I don't know what the outcome would have been for Caleb. I am simply assuming that God took him in answer to my prayer, because he may have lived a life without God and an eternity separated from God.


An old picture of my Uncle with his first seven children.

On the day that my uncle's story was burned into my memory, he said that he felt God had spared his life for a purpose. Being convinced of this, he set out on a life-long journey of walking closely with God, even pastoring a church for a time. He is now raising his nine children with a purposeful face toward eternity.

Why did God spare my grandmother's fifth child, but take mine?

Because He knows all things! That is why I would NOT write my story differently.

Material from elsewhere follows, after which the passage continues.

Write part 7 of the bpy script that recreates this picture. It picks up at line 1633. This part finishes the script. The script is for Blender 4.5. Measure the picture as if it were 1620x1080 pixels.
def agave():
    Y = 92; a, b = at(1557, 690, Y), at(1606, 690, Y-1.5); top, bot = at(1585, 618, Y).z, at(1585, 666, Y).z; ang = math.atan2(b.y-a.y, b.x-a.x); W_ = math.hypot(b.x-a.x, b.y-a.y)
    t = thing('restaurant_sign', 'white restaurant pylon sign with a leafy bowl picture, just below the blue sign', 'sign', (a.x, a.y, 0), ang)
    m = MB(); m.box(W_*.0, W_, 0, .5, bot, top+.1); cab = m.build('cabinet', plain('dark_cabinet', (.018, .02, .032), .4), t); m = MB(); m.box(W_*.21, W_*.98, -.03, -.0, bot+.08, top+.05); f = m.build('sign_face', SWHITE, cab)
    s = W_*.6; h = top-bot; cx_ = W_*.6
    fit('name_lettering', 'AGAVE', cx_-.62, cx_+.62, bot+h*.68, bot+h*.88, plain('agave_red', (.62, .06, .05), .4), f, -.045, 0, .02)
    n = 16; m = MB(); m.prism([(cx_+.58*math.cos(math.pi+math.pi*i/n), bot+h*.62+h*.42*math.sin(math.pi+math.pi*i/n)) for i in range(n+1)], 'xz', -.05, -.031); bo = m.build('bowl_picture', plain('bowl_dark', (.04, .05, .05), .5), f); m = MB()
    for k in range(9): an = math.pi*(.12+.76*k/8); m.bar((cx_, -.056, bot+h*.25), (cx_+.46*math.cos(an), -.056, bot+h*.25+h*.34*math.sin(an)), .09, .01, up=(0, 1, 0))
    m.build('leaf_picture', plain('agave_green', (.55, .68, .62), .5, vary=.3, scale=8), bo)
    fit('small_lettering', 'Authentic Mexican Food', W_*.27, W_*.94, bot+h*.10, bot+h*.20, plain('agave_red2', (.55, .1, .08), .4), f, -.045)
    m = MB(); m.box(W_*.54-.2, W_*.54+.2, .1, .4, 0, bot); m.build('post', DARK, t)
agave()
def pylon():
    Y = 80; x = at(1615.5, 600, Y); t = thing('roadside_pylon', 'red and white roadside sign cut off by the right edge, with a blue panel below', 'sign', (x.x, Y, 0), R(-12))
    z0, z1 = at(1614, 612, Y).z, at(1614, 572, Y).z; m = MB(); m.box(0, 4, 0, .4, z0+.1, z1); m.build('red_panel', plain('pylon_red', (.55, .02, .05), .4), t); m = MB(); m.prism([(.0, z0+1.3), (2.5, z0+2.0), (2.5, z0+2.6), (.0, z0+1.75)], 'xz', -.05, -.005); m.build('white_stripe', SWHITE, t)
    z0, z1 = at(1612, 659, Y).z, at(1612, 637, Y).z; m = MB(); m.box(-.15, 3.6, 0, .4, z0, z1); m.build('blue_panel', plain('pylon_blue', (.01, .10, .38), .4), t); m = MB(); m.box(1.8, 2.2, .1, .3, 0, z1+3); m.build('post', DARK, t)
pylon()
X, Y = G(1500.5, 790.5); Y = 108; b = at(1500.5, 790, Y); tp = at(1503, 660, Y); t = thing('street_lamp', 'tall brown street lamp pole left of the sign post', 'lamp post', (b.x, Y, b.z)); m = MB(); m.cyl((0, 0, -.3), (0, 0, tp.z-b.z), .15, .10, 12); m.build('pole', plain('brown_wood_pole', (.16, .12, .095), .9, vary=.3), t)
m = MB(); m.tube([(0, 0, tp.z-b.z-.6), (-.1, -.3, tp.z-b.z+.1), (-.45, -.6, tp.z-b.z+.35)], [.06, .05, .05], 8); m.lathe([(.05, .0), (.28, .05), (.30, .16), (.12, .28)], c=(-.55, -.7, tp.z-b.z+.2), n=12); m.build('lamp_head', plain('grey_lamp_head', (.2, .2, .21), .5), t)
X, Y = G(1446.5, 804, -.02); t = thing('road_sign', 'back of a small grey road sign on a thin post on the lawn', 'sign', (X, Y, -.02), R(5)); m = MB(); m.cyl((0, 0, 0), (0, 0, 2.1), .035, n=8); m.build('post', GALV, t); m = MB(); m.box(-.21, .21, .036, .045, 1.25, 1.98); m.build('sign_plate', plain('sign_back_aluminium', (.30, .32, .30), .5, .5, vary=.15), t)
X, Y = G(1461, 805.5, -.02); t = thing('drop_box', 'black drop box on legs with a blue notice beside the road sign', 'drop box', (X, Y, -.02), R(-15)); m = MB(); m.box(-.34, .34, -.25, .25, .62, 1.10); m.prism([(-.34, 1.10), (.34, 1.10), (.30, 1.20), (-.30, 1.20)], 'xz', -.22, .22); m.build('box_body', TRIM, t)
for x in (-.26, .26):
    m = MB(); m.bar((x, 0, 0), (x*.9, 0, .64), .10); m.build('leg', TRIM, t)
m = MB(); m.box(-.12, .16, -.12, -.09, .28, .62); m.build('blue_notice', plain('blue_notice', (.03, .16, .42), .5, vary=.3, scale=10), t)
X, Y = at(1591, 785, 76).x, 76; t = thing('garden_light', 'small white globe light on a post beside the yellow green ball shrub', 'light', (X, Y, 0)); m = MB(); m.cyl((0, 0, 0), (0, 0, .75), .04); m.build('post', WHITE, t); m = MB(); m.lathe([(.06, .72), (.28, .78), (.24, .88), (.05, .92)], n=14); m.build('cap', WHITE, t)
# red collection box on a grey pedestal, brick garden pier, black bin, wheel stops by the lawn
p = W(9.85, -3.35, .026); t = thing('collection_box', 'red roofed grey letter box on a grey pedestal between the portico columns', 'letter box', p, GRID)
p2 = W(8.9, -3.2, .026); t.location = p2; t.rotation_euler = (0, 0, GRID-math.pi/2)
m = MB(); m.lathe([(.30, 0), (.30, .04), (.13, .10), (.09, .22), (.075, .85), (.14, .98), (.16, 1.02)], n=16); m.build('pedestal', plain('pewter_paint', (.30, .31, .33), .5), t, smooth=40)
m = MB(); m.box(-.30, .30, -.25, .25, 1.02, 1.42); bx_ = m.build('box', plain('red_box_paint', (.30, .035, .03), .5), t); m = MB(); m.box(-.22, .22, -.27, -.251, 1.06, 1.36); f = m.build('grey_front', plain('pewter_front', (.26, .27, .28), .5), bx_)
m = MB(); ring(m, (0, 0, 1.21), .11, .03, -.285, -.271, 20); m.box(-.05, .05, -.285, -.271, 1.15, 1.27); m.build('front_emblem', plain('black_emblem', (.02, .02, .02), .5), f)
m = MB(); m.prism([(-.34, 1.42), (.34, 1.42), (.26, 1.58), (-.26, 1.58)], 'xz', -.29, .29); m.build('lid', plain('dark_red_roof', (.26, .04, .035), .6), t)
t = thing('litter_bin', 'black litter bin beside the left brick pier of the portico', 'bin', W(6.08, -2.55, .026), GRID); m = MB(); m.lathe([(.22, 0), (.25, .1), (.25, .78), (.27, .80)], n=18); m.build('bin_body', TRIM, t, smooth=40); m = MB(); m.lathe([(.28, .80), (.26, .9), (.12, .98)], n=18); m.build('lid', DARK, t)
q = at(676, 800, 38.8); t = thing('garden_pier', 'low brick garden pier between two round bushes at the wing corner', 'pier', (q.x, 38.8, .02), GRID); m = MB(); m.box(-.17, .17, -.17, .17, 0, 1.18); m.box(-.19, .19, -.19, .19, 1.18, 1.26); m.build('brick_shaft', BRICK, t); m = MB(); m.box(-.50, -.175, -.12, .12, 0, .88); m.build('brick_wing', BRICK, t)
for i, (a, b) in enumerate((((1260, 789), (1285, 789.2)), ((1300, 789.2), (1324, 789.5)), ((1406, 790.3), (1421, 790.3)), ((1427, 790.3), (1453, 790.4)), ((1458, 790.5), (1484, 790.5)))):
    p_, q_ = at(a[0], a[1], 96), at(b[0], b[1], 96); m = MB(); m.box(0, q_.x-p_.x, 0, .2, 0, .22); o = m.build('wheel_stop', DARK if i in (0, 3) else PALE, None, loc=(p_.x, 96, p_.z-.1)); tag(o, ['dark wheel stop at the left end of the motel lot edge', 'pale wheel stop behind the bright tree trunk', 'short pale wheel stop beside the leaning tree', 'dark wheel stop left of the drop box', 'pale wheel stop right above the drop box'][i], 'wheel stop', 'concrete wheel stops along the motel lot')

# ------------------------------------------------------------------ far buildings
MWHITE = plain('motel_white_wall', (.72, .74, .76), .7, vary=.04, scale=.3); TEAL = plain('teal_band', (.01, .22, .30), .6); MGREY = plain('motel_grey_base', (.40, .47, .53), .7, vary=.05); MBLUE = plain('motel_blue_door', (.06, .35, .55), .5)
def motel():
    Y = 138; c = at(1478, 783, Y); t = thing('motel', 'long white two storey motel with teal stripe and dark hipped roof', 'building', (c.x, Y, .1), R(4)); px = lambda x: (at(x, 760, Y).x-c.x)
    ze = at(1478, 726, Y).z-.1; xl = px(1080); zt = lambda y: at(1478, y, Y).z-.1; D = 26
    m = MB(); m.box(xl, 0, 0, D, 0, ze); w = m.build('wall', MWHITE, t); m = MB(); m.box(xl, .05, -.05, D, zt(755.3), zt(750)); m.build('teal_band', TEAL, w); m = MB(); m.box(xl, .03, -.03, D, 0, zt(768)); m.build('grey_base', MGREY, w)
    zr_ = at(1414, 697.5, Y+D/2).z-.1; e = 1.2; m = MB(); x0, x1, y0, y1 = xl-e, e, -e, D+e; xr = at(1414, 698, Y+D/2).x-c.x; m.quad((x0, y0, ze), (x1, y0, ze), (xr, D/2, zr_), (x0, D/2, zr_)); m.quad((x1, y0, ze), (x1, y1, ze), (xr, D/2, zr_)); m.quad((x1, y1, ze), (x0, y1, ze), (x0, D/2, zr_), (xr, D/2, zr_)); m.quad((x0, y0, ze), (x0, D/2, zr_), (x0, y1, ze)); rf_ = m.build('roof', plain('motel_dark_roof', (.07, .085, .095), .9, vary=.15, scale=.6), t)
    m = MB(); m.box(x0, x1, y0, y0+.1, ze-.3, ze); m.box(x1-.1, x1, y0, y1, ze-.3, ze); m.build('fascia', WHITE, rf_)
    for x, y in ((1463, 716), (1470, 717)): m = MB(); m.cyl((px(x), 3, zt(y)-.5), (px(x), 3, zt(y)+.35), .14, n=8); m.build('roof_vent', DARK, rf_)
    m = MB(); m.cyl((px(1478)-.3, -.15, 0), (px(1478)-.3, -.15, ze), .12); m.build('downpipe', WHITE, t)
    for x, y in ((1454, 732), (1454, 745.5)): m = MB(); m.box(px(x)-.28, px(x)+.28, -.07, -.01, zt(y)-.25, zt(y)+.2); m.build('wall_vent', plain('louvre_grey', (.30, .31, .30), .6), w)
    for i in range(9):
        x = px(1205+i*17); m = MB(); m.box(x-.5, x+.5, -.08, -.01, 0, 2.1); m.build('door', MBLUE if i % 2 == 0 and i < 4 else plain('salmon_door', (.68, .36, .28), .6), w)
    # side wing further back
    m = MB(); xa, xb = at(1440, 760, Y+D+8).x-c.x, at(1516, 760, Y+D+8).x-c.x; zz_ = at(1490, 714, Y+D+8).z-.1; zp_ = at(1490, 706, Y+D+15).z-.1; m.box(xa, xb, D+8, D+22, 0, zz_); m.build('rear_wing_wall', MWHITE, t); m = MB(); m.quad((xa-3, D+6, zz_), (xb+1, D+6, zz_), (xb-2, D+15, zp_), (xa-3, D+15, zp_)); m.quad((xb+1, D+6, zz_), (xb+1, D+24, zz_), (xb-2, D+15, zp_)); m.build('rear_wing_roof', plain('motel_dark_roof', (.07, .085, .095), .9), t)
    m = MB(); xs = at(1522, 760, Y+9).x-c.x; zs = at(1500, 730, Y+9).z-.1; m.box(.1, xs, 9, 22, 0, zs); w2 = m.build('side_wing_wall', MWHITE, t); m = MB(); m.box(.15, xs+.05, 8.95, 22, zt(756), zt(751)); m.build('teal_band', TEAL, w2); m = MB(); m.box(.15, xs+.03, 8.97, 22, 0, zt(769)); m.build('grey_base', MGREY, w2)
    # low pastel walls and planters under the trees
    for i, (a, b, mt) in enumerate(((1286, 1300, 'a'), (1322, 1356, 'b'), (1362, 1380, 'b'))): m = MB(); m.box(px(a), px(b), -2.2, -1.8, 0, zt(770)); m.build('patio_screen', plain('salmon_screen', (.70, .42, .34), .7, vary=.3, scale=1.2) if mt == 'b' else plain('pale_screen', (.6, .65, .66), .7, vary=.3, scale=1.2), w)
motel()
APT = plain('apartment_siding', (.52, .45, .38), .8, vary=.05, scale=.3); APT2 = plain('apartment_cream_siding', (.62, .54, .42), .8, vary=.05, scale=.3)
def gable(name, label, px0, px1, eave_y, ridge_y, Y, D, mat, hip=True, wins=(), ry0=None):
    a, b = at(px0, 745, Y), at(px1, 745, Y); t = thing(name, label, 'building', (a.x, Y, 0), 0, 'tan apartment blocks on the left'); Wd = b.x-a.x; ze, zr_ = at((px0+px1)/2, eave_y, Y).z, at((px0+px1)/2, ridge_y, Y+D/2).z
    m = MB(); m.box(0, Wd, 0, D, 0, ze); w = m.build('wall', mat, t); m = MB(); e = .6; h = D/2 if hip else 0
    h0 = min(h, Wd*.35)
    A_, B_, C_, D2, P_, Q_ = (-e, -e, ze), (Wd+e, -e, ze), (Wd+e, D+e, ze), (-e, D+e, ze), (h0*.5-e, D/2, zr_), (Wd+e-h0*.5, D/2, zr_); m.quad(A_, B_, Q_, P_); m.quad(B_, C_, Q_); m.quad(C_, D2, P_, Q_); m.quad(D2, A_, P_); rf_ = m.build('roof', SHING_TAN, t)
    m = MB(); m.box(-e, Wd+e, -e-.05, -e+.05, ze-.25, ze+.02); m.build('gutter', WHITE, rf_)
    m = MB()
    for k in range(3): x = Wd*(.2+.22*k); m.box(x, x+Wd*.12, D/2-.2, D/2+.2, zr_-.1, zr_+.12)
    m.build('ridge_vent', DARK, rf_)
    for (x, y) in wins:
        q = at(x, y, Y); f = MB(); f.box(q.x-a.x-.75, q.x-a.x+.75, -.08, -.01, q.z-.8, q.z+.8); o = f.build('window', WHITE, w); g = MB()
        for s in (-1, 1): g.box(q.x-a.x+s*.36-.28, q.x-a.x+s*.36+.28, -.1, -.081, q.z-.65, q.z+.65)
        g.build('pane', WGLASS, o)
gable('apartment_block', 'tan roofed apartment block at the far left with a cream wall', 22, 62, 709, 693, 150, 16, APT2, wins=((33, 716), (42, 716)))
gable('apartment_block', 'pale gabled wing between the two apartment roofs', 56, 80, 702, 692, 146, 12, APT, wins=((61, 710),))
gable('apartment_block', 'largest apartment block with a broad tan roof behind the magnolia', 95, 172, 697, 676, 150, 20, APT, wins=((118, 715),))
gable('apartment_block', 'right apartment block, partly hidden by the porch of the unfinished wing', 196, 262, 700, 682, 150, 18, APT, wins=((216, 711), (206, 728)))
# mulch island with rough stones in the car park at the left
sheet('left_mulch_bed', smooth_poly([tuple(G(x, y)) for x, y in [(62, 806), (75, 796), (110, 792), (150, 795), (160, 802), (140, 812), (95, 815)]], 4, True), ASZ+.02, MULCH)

It is not for me to know. I just have to {continually} surrender the future of my children to God because He is worthy of my trust.

I will say that this has been more of a challenge than it was before. How I've choked on the prayers over the two babies born since Caleb! I'm still praying it over them, but with a stronger understanding of what it truly means to ask it.

And I am praying for my eight year old who has not made a "profession of faith" yet, and trusting God that since He did not take her as a baby, she will choose Him at some point.

- Not because I believe that God is a genie in a bottle with the intent and purpose of fullfilling my every whim, but He does give us the desires of our hearts.

Delight yourself also in the LORD, And He shall give you the desires of your heart. Psalm 37:4
What is the desire of my heart? That I can take ALL of my Treasures to heaven!
The ONLY treasures that we can take to heaven are people!

"Do not lay up for yourselves treasures on earth, where moth and rust destroy and where thieves break in and steal; but lay up for yourselves treasures in heaven, where neither moth nor rust destroys and where thieves do not break in and steal. Matthew 6:19-20
I have no greater joy than to hear that my children walk in truth. 3 John 1:4

1 comments:

Latisha said...

I am happy to say thatsince the time of this wrting, my little girl has accepted Christ as her Lord and Saviour!